Production on The Lion King eventually roared up, and after the studio fixed its multiple story issues - issues which got it delayed from a fall 1993 release to the summer of 1994, it seemed like it was gaining momentum. Hype came about the day people sat in dark theaters and heard the loud opening chant of 'Circle of Life' boom from the speakers... The whole opening sequence of the film was the teaser trailer! It got people so excited. Disney pulled out all the stops with the marketing, and out of nowhere... The little talking animals picture grossed an unprecedented $312 million at the domestic box office and an amazing $768 million worldwide.

You could only imagine the conversations they were having that year...

The "prestigious" Pocahontas was backed by an equally aggressive marketing campaign. Its 'Colors of the Wind' sequence was the teaser trailer, and again, everything was thrown into it. It didn't open as high as The Lion King, though it posted a very good number in its own right, and the legs weren't very good. It grossed less than Beauty and the Beast and Aladdin, both domestically and worldwide.

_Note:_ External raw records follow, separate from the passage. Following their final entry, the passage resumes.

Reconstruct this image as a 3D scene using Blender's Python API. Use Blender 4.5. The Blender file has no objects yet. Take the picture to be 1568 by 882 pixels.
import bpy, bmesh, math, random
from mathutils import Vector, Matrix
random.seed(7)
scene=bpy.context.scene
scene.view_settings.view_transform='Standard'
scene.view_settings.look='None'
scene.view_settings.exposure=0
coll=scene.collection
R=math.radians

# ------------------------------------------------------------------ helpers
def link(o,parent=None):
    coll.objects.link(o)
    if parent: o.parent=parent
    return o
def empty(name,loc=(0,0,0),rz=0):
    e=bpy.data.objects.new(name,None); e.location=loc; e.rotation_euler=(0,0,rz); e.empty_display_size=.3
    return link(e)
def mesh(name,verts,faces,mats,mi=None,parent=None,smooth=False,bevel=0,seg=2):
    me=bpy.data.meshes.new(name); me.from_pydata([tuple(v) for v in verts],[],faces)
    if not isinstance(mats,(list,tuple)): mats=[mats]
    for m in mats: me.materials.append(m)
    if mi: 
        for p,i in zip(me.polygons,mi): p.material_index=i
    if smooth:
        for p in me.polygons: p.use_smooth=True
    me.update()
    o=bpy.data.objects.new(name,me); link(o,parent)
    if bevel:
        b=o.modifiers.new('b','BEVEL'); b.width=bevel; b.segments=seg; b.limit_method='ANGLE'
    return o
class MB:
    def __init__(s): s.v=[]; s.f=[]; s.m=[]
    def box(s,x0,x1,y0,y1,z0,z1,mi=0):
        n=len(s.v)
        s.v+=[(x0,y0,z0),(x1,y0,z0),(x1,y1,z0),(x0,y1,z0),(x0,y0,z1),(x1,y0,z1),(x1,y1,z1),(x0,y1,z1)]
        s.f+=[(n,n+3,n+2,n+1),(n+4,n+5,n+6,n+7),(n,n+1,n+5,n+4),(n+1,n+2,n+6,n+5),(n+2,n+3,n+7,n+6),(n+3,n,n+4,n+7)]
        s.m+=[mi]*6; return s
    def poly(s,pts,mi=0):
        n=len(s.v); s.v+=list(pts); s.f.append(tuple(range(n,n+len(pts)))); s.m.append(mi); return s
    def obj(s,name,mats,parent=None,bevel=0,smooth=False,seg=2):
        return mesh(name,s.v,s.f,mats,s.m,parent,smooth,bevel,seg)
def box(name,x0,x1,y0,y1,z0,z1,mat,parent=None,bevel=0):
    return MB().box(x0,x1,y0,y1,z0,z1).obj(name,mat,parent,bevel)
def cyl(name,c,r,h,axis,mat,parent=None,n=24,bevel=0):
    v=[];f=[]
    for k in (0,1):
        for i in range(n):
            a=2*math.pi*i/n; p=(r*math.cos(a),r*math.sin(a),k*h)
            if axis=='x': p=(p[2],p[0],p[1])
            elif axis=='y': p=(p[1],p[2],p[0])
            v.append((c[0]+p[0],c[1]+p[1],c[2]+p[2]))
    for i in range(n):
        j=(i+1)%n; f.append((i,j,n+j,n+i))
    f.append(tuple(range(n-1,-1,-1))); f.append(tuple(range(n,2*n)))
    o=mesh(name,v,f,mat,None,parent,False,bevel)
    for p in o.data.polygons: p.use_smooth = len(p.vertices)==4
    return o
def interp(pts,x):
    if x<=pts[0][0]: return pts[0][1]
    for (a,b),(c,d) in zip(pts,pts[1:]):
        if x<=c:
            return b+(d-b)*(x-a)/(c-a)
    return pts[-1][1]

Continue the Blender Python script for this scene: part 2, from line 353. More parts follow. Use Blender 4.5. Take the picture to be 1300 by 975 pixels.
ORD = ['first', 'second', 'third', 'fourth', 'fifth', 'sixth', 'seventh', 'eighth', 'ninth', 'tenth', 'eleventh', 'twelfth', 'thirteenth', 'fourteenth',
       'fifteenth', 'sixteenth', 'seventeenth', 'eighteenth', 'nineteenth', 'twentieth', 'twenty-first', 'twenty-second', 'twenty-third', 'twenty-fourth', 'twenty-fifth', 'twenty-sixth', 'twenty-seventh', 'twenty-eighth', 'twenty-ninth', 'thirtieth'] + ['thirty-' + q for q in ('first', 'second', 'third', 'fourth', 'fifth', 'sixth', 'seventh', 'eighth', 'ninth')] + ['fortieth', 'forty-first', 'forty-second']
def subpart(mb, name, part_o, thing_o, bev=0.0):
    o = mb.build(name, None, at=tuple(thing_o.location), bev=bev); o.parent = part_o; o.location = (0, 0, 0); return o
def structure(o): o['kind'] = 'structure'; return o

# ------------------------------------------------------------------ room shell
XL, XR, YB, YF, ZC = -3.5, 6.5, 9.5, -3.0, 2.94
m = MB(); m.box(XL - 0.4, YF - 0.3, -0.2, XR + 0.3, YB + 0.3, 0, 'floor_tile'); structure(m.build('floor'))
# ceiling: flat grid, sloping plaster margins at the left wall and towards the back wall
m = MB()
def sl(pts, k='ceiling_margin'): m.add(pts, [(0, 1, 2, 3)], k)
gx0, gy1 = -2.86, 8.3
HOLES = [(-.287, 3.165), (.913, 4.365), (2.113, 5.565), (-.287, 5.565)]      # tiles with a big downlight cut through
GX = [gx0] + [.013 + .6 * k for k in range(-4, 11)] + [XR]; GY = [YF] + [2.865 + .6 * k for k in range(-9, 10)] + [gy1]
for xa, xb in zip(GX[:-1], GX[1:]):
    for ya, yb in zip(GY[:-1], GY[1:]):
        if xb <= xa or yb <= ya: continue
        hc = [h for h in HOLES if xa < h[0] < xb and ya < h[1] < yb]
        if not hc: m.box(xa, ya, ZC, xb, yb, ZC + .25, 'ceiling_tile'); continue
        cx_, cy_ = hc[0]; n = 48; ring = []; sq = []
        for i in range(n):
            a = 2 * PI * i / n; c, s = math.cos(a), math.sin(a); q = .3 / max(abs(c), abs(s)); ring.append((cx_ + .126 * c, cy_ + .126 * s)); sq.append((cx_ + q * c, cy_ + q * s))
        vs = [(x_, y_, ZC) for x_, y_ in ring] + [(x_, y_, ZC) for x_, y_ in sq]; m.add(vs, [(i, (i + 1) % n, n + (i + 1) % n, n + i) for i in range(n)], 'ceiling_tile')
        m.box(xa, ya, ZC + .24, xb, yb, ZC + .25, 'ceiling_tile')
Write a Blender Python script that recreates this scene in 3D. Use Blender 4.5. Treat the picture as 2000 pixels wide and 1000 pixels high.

This was mostly because the picture wasn't very good, and that the formula - which was present in the previous Renaissance smash hits - was beginning to wear thin and maybe wasn't appropriate for a subject like Pocahontas...

This year has seen the release of Disney Animation's all-animal adventure Zootopia, and will also see the release of an epic Broadway-style musical comedy-drama in the form of Moana...


A lot of us all thought that, in terms of box office, Moana was easily going to be the bigger film while Zootopia would still do well. Others wrote Zootopia off entirely, calling it a "DreamWorks" film or "the next Chicken Little", a sure flop. Moana, being the 90s-style musical with a princess lead, inevitably got the attention...

... And with all those ads focusing on selfying animals and silly sloth stuff, who would've thought it would be this big? Zootopia is zeroing in on a billion-dollar worldwide gross, and if it ultimately doesn't get there, $930 million+ is still incredible! Its critical reception is the best for a Disney animated feature since the Renaissance days, and is up there with the best-received Pixar powerhouses. People I know who were skeptical of it ended up loving it.

The talking animals picture...

Quality-wise, Moana should be up there with Zootopia. However, I think it's locked to be a hit because, unlike the 90s, this isn't coming right off of a similar movie. That, and several other reasons. Moana, Frozen, and Tangled are pretty much the modern-day 90s/Renaissance movies, Broadway-style musicals starring princesses. Thankfully, Tangled and Frozen are very different stories despite having some similarities, and the same goes for The Princess and the Frog. This trio of princess musicals aren't the same exact film. Moana looks to be its own thing, too. The 90s on the other hand... Very few elements differentiated the films of that era, and audiences caught onto that.

Moana is also an original story, so it can do whatever it pleases, without snoots crying about it taking liberties with something. Pocahontas is an example of the 90s formula not working, as it was not appropriate for the story it was being applied to. Moana on the other hand is just fine, so long as the story and script are great.

When Moana opens this coming Thanksgiving, Frozen will be three years old. Inbetween these two films we got the techy superhero fun of Big Hero 6 and the high-stakes 48 hours adventure Zootopia. Plus, competitor studios are mostly making pictures that aren't like Frozen and Moana. Back in the early-to-mid 90s, competitors mostly imitated Disney musicals. So there's no real fatigue or anything...

Moana could very well outgross Zootopia, as long as it's great and hits the right beats for audiences the way Frozen - a film I myself am not all that big on - did. But Zootopia's success kind of came out of nowhere... Were non-fans and people who don't follow movie news prepared for its themes? Its great story? Its action and creativity?

I think it's going to be close. Frozen, to me, is one of those films that just hit everyone. That's rare, a real once-in-a-blue-moon phenomenon. Moana shouldn't be expected to top that, and it may have a chance, but I think Moana might end up settling for a lower amount. The question is, does it top Zootopia? If it doesn't, how far behind will it be? In order to pull a Pocahontas, Moana would really have to disappoint, but it doesn't seem like it's going to do just that - especially with Walt Disney Animation Studios being very stable under John Lasseter's stewardship. At their worst, in my opinion, they are still doing quite well...

Pocahontas' gross in comparison to The Lion King was underwhelming, but Moana I think will easily top $800 million worldwide. I think audiences will treat it like a semi-sequel to Frozen, much like how audiences treated Beauty and the Beast as "Little Mermaid Mach II", "the next Little Mermaid", you get my idea?

Anyways, it'll be interesting to see which picture ends up on top by the beginning of next year... The animal picture? Or the "classic" 90s-style picture?